Interfacce del Presente

Interfacce del Presente

Mar 6, 2019

The Link Art Center is proud to present the exhibition Interfacce del presente at BASE Milano, on the occasion of Milano Digital Week 2019. The exhibition is curated by Tiziana Gemin and Fabio Paris (member of Link Art Center) and will be on view from March 13 to 19.

Our lives are deeply influenced by technology. Many of the devices we use in our daily routines support human needs using interactive systems able to perform various operations autonomously, even independently of our intentionality.

Thought systems, more or less complex, are present both within living organisms and within inorganic structures. There exists a natural intelligence and there is an artificial intelligence. It can be considered as a mirror that gives us back our vision of the world, reflecting our desires and our fears; and thus, offers us the opportunity to re-evaluate ourselves and what characterizes us as human beings.

In this ever-closer bond with technologies capable of acting autonomously, some persons see an epochal evolutionary leap, which leads us to rethink the concept of work and cultural production. Others, however, foresee a dystopian future where the machines will affirm their domain.

Art has always been in a symbiotic relationship and in constant evolution with the technological capabilities of a culture, redefining its boundaries from time to time and questioning the function of the artist. The artistic exploration of new technological applications can help us to understand the mutual human-machine relationship, also in relation to the increasingly social dimension of new technologies.

The exhibition Interfaces of the Present exposes a series of works that simulate neural networks, learn automatically, produce contents independently, leading to ask ourselves if the machines are also able to evoke emotions in the human beings.

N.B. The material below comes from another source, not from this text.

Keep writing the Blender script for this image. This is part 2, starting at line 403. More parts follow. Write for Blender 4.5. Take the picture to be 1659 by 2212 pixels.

Basic Emotion by Marco Cadioli [Italy], is a series of videos selected from the most diffuse facial expressions database, which provides a standard test for training A.I. machines on emotion detection. M0T3TU5 by Alessandro Capozzo [Italy] is a machine learning algorithm that is able of generating pseudo texts, using as a matrix some of the fundamental books of Western scientific thought. Membrane by Ursula Damm [Germany] is an installation that observes the reality and transforms it accordingly to the imagination process of an A.I.. Evolving Spark Network by Edwin van der Heide [Netherlands] simulates the behavior of the neural network, through the generation of sparking patterns. a_mirror by Limiteazero [Italy] updates the function of a common domestic object, a mirror, transforming it into a system capable of reinterpreting reality. Japanese Lily by Macoto Murayama [Japan] is a video inspired by the ancient botanical illustrations, the flowers generated by a 3D graphic software connect the natural world to the artificial world of the machines. The Chair Project by Philipp Schmitt(with Steffen Weiss) [USA/DE] is a series of chairs images, generated by the collaboration between an A.I. and a human designer, reversing the roles of human and machine in the imagination/imaginary process. Imperfect Simulations by Anna Titovets (Inektra) [Russia] investigates the time perception and the decoding of dreams in the digital age.
 

Location: BASE Milano, via Bergognone, 34
The exhibition is produced by Milano Digital Week in collaboration with BASE Milano and IED Milano

Dates: from March 13 to 19, 2019. Free entry.
Press preview: March 13, at 12:30 pm.
Opening: March 13 from 6:30 pm to 9:00 pm.
Dates and opening times: from March 14 to 19,  from 10:00 am to 9:00 pm.